Reflecting on Design

Past design practices

Before the ITMA program, I designed in two different areas of my work: as a high school Spanish teacher and as the Founder & CEO of Redshift Education, the education technology startup that builds video games for teaching the Spanish language.

As a teacher
My work as a teacher involved designing all of my own courses. I would design by creating syllabi for the year-long Spanish classes I taught at the high school level, detailing classroom expectations and my general approach to the year. I’d follow that with periodic project outline documents (“launch documents”) for each project-based learning unit in those Spanish classes to give to students a step-by-step roadmap of the scaffolded assignments and formative assessments required of them in service of a greater real-world goal.

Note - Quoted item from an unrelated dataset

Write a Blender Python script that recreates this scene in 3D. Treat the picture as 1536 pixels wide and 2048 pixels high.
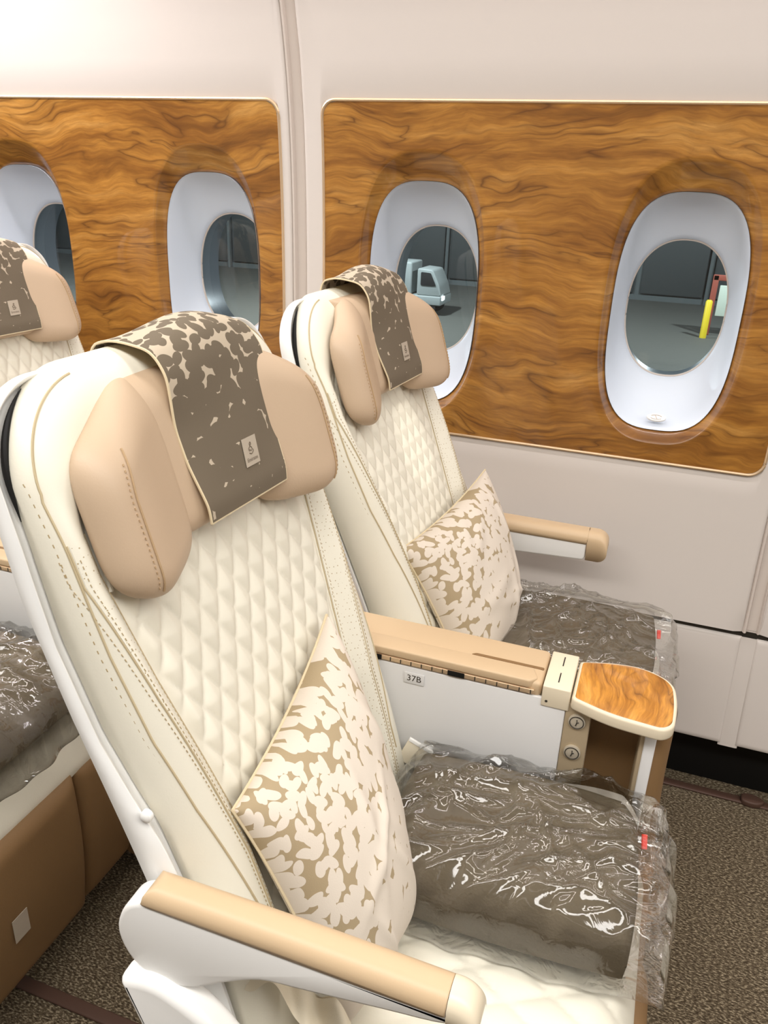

However, spending too much attention on designing projects and units before the school year started – that is, before I met my students for the year in each class – felt silly at the time: I felt like I’d just have to redo the design anyway once I learned who my students were, what their interests were, and what their actual level of language skill and previous knowledge actually was.

As a product developer
On the other hand, historically at Redshift, scope was the consistent main problem with my past design practices as a product developer. I often was tempted to make plans that were overly ambitious for the capacity of the development team. To attempt to fix this issue, we would often make cuts in later phases (e.g., development phase) once we found out that there was something in the storyboard that would have a negative return on /investment.

Other times, my designs overestimated the language skills of the student user. In this case, sometimes we would not even realize that this was an issue in the design phase at all, and thus did not solve the problem in the design phase.

Another issue was balancing the design of the learning tasks (in-game activities) with the design of the user experience. In other words, I needed to design both what the user would be doing at each moment of the game, but also how they would know they were supposed to be doing that task at each moment of the game. The latter was a design challenge consistently because the games are in Spanish and problem-based, so there are little, if any, direct instructions in English for the user.


Current design practices

Now after completion of the ITMA program, my design process at Redshift includes more intentionality. I have tools to assess the needs and capabilities of the learners. I continue to brainstorm game ideas, then ultimately decide the learning goals, learning context, and performance context. I now survey or explicitly discuss with the learner(s) their needs, backgrounds, and preferences in the design phase of a project, and how they would like those answers reflected in the learning we will do together.

Recent design successes include creating an instructional design workshop with swing dance instructor Ben Donnelly in the Learning Message Design class. The workshop I created took him through the process of creating a new course for his students based on his newly acquired west coast swing knowledge and his new professional goals for himself after my evaluation of his previous swing dance course.


How my design practices have evolved

I have always considered learner needs, preferences, motivations, but I previously only did so because I intuitively thought it might be important to the learning process. The difference with my practice now is that this consideration of learner needs, backgrounds, and preferences is very intentional and explicit – and in cooperation with the learner, as opposed to through assumptions that I may have made about that learner subconsciously.